Acorde con nuestro maravilloso e indescifrable “espíritu barroco”, la celebración del Bicentenario se inició con un ritual de luces y sombras. Las luces definieron la forma; las sombras ocultaron el contenido y abrieron un espectro de preguntas y dudas: ¿Qué celebramos?
La multiplicidad de respuestas, en medio de un debate sin moderadores, nos desnuda una realidad: el relato sobre el origen de nuestro Estado nacional está en cuestión en medio de dos hechos coyunturales: el desgaste de una historiografía y un tenso proceso político.
Ciertamente no son los hechos concretos del pasado los que están siendo cuestionados, sino una forma de relato, cuya utilidad ha llegado a su fin, aunque sirvió eficazmente como fundamento para la creación o invención de nuestro Estado–nacional.
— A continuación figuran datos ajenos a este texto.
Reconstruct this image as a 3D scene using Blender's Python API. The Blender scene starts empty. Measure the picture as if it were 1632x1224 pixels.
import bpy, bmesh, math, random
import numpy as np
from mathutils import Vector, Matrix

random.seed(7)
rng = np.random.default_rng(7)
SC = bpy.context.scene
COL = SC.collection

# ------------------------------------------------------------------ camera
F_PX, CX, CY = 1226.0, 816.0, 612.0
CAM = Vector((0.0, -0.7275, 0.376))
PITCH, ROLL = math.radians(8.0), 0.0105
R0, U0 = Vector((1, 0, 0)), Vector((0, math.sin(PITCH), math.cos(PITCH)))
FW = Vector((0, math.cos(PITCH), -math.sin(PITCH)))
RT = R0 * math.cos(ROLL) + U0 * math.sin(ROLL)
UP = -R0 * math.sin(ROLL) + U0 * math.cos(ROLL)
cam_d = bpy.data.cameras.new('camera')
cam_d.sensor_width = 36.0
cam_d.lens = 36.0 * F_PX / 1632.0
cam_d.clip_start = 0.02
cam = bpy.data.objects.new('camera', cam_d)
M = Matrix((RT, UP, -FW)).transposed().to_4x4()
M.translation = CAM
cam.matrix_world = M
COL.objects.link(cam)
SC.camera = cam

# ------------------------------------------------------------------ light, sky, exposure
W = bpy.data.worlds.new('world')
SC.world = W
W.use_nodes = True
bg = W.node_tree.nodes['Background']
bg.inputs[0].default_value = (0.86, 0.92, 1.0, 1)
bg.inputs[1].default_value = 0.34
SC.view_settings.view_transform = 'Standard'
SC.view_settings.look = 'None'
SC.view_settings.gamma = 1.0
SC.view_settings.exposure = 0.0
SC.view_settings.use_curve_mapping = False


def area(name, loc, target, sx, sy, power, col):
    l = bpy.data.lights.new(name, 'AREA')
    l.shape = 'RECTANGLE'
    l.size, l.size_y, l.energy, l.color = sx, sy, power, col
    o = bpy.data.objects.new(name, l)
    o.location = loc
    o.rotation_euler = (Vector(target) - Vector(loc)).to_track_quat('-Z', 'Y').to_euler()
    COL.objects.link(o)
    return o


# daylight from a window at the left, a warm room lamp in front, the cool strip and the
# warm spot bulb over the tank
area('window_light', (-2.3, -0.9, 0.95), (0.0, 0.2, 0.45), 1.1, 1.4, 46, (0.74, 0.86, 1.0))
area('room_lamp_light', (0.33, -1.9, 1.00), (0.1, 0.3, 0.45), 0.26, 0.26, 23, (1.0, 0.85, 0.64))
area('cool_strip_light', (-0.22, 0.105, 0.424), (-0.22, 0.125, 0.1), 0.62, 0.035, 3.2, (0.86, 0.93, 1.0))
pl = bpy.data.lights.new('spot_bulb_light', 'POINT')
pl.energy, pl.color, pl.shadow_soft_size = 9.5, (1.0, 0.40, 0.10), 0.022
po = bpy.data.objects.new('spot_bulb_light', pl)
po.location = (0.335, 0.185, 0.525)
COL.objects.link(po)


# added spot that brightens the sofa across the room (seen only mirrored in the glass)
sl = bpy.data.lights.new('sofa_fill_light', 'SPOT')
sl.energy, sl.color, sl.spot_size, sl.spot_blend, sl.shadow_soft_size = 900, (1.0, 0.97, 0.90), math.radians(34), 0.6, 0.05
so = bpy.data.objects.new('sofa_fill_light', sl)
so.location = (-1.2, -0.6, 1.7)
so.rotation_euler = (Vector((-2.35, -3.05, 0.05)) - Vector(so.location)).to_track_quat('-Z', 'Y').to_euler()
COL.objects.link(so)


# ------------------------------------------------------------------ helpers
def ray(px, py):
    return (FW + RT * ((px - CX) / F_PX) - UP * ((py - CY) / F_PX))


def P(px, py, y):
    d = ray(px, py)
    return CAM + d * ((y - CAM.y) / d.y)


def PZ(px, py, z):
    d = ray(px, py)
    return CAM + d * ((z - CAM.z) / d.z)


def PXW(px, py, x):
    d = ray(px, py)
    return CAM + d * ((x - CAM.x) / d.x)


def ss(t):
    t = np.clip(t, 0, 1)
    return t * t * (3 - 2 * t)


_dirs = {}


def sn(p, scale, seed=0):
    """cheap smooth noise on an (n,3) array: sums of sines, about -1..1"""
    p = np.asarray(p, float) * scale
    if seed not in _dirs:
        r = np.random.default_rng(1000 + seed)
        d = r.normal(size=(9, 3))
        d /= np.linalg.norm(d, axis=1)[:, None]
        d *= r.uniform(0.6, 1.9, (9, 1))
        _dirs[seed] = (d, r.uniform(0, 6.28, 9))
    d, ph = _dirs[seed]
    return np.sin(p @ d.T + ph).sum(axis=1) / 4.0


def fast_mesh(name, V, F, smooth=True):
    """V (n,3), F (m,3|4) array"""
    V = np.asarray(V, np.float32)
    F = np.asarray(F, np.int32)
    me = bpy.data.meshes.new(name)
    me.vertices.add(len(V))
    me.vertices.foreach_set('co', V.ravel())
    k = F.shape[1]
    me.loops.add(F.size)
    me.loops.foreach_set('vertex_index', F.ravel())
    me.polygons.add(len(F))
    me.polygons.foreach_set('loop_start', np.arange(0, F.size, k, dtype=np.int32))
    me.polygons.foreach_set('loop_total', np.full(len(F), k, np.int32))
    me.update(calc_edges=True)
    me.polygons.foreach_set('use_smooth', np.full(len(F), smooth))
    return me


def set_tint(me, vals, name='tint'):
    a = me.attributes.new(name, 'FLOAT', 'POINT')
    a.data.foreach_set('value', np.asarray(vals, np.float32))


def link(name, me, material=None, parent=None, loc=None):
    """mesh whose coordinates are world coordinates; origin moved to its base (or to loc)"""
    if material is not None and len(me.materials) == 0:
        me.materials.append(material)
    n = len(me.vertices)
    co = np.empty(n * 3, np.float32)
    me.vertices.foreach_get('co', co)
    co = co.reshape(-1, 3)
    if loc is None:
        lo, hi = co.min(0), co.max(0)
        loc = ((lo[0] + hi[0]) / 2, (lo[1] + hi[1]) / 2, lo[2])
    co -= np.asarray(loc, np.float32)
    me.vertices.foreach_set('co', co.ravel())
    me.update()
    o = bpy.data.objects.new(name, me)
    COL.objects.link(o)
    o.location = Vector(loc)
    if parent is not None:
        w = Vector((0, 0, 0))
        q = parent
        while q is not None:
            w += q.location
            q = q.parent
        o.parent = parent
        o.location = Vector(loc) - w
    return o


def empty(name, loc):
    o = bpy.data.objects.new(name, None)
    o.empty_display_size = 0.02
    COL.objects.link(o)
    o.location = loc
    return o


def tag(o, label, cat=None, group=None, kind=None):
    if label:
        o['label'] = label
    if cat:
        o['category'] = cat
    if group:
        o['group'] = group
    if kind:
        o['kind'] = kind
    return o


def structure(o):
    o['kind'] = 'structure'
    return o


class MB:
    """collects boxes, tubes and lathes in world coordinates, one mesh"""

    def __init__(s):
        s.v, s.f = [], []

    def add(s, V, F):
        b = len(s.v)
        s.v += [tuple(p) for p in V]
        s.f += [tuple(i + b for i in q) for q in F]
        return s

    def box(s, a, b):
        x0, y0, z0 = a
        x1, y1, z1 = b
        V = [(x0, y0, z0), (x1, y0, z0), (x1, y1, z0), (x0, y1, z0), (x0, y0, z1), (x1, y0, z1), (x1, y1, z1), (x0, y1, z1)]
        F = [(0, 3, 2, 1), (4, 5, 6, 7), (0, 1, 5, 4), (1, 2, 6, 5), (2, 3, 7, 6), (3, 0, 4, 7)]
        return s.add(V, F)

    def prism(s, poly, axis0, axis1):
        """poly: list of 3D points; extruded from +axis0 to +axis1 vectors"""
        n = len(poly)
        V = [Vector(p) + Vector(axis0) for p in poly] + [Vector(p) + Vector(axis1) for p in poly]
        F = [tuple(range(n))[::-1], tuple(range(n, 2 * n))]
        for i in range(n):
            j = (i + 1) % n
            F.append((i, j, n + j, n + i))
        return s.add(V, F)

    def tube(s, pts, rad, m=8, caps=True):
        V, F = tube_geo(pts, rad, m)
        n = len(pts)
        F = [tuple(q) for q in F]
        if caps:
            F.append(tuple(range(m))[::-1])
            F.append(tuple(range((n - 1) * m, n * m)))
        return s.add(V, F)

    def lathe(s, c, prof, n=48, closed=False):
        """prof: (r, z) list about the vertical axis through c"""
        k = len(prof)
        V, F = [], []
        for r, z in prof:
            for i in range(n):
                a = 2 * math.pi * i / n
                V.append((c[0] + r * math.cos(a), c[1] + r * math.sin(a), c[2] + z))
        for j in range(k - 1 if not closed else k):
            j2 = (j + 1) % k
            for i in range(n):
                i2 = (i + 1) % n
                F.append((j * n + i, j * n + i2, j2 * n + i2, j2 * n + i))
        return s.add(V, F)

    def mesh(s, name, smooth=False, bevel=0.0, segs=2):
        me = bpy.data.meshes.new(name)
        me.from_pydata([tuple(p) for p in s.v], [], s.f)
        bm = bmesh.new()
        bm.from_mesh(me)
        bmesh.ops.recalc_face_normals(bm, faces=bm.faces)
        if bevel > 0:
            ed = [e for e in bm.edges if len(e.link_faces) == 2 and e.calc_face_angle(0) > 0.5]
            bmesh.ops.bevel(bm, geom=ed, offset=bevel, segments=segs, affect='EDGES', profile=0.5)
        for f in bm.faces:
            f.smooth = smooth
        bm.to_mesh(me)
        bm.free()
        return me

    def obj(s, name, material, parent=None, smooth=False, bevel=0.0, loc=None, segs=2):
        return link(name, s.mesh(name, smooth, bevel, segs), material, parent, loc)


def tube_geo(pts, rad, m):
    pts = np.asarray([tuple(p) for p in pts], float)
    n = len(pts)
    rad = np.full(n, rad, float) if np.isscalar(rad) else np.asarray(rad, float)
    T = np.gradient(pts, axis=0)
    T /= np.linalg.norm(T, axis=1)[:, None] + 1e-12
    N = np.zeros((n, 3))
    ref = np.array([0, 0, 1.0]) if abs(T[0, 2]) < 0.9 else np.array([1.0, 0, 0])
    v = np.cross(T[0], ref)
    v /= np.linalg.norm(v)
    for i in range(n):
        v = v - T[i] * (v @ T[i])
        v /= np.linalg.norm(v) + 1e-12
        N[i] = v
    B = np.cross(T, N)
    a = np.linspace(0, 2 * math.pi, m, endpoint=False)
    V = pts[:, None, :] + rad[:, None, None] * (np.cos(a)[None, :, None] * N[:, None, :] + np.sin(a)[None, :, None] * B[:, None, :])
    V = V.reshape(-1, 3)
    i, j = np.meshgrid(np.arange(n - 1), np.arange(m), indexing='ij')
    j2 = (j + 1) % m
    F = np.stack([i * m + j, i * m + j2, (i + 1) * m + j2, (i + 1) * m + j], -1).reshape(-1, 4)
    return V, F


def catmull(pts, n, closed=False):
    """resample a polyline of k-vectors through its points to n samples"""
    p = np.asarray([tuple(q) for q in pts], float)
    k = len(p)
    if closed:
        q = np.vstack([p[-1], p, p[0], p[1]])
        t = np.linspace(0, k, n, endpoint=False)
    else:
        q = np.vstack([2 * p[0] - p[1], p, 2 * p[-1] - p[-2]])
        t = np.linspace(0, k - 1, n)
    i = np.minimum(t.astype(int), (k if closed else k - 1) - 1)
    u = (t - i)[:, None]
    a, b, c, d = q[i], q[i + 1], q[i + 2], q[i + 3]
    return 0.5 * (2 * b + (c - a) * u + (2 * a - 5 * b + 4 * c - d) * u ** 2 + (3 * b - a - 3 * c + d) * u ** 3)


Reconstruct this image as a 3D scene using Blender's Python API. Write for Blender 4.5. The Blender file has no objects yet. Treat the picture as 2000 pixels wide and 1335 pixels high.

Ya no nos sirve la historia –leyenda del Reino de Quito, frente a la constatación científica- arqueológica que demuestra la existencia de procesos muy distintos en la Costa, Sierra norte, Sierra sur y Amazonía. El panteón de héroes mitificados está en riesgo y los calendarios cívicos dejaron de ser rituales de “fe” patriótica, para convertirse en fechas vacacionales. Al mismo tiempo, caen los contenidos por su incoherencia con el presente. Al asumir que aún libramos una batalla contra el colonialismo, de facto aceptamos que en su momento no concretamos una independencia real.
La agonía de la vieja historia política abre la pugna por controlar el discurso sobre el pasado, puesto que ese tipo de narrativa es también un campo de poder.
El caso tiene un ejemplo claro: para sus fines políticos, la “derecha” guayaquileña quiere relocalizar el origen de la República, argumentando que la verdadera Independencia se produjo en Guayaquil el 9 de octubre de 1820. Desde Quito, las viejas mentalidades, insisten en recanonizar al 10 de agosto de 1809 como el “Primer Grito de la Independencia”; y las nuevas mentalidades reconocen la necesidad de reinterpretar nuestra historia política con nuevos enfoques. Fuera de Guayaquil y de Quito, otros actores, casi a la sombra, pujan por incorporar sus relatos sobre los procesos políticos que se libraron en espacios periféricos de lo que hoy es Ecuador. Todo está claro, no hay una sola memoria, hay muchas memorias, y algunas políticamente interesadas.
El Bicentenario está llamado, por tanto, a ser un espacio de diálogo nacional intercultural, entre las diferentes memorias sociales. El Estado no debe escribir una nueva historia oficial, sino más bien crear espacios de difusión de todas las voces, y poner en valor aquellos elementos referenciales sobre nuestro pasado–presente, en los que coincidimos todos los ecuatorianos, tanto como las narrativas divergentes pero fundamentadas, que no desvirtúen los hechos reales. Ciertamente los Estados nacionales están mutando, pero por largo tiempo serán necesarios unos referentes generales sobre nuestro pasado, y unas utopías que sustenten la idea de un destino común. Entonces, más allá del proscenio, a las luces del Bicentenario les toca iluminar las sombras y dejar oír a todas las memorias, principalmente a las que hasta ahora están invisibilizadas.